Boating Safety Tips for Spring

Jarod Cassidy2 years ago

With spring rapidly approaching, our nation’s lakes, rivers, beaches, and bays will be filling up with kayaks, canoes, and sail boats. Whether you are hitting the water for fishing or recreation, it is essential that you practice proper boating safety. After all, as the U.S. Coast Guard reminds us, 70 percent of boating accidents are caused by human error.

1.     Wear a Life Jacket

U.S. Coast Guard suggests life jackets could have saved the lives of more than 80 percent of boating fatality victims. While you may think you are a strong swimmer, accidents can result in injury and loss of consciousness. Additionally, there is often little time to reached stowed life jackets following a crash, so be sure you are wearing one at all times.

2.     Check Weather Conditions

Never go boating without checking the weather. What starts as a beautiful day can quickly turn windy and rainy, resulting in significant boating hazards.

3.     Have the Proper Equipment

Make sure you have all the necessary safety equipment before going into the water. This includes life jackets, an emergency radio, a first-aid kit, flash light, and water.

4.     Don’t Boat Alone

Whether you are fishing, kayaking, or sailing, you should always have a partner.
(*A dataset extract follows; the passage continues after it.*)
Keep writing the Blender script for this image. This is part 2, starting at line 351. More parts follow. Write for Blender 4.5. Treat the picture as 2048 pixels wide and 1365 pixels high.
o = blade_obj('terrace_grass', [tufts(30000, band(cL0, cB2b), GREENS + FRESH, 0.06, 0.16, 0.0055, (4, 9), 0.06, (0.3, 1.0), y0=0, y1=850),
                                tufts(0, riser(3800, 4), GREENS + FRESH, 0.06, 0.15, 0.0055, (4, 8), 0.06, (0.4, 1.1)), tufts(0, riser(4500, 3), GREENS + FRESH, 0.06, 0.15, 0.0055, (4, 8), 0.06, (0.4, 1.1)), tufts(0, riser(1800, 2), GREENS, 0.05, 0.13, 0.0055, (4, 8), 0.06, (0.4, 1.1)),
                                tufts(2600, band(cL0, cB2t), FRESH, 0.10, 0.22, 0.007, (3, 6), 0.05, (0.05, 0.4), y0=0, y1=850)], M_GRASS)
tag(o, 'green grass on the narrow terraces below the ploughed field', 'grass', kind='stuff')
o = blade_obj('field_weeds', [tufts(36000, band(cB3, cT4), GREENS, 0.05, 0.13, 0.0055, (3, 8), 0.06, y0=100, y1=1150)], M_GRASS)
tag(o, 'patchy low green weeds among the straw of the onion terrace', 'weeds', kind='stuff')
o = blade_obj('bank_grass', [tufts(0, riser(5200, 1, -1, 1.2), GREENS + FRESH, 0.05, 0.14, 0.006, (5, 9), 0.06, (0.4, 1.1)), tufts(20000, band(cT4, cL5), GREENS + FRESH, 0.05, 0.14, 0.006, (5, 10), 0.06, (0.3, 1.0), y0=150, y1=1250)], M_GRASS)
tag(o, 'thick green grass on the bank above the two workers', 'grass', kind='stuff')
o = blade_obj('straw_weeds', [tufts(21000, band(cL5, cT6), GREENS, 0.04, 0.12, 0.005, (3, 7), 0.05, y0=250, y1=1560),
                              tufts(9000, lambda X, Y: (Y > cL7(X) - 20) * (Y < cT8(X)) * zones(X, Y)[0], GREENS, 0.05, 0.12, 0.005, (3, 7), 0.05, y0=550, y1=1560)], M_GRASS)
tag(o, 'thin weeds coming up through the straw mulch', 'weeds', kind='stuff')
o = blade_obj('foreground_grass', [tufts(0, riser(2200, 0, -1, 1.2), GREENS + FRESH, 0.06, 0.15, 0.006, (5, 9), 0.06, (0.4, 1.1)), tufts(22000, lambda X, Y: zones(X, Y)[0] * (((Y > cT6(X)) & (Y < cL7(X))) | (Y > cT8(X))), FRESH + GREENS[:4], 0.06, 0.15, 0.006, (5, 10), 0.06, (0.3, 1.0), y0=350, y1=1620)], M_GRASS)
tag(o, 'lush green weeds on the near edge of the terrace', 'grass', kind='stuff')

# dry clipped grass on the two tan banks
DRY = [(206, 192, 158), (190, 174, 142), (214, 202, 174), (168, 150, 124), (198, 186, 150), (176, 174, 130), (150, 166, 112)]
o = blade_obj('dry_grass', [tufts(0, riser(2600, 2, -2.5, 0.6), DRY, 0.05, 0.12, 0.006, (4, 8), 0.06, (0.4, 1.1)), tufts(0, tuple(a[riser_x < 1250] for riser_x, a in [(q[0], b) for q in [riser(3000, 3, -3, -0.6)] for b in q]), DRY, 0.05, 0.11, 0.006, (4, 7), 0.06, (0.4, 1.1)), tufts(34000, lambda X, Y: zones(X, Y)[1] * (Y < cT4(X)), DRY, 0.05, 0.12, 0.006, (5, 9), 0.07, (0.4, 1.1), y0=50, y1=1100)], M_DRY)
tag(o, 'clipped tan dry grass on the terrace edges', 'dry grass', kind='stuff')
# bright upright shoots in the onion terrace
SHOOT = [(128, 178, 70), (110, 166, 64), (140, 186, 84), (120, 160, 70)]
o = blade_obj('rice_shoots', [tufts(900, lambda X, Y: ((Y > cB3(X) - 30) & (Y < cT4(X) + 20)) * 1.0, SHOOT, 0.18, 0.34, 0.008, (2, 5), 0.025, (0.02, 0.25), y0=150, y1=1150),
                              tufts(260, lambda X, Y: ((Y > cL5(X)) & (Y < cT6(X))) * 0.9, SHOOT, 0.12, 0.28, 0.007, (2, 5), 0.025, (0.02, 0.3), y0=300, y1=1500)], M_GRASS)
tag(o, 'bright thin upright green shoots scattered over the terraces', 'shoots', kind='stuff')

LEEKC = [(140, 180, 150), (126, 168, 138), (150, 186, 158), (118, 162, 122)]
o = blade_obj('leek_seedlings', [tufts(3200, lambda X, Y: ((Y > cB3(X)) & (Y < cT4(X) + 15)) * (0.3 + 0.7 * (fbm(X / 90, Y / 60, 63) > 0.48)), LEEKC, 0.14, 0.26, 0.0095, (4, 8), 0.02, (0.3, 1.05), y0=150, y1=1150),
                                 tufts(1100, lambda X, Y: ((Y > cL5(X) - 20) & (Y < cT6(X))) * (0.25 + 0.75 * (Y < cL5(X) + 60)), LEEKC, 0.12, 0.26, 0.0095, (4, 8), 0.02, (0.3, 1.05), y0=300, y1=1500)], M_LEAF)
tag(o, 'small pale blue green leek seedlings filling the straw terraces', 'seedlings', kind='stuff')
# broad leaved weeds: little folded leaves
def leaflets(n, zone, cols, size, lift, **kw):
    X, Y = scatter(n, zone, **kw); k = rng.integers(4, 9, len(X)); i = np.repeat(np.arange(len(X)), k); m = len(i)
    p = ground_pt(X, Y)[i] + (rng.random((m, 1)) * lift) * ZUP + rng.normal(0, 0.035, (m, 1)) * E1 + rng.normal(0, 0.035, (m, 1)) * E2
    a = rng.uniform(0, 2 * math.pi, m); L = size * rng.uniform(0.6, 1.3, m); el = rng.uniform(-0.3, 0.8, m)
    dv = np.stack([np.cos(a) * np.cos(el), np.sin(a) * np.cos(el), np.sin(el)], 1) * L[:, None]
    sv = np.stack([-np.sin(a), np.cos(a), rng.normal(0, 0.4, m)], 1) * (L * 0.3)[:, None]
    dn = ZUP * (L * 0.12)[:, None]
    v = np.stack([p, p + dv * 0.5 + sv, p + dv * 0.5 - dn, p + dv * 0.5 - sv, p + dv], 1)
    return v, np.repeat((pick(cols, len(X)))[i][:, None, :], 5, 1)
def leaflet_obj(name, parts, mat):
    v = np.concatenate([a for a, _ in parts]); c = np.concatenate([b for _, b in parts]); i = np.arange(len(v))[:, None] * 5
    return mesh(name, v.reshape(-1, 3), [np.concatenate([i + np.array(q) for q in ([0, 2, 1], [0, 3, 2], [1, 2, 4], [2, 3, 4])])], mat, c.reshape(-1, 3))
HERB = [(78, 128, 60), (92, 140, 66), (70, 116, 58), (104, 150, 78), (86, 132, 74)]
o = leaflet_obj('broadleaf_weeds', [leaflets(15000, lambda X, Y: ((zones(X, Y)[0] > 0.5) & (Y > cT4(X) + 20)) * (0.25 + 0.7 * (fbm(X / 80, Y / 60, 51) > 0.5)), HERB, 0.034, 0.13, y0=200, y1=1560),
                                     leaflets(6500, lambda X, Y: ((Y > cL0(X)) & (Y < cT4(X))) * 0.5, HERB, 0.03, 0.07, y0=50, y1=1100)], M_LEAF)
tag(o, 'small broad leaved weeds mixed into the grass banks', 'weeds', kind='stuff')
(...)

Additionally, let a family member or friend know where you are going prior to departing. Tell them when you are leaving and when they should expect you to return to shore.

5.     Know Your Limits

Do not push yourself or your vessel too far. If you start feeling tire or if you feel waters are becoming too rough, head back to shore. There will always be another day to get back to the water.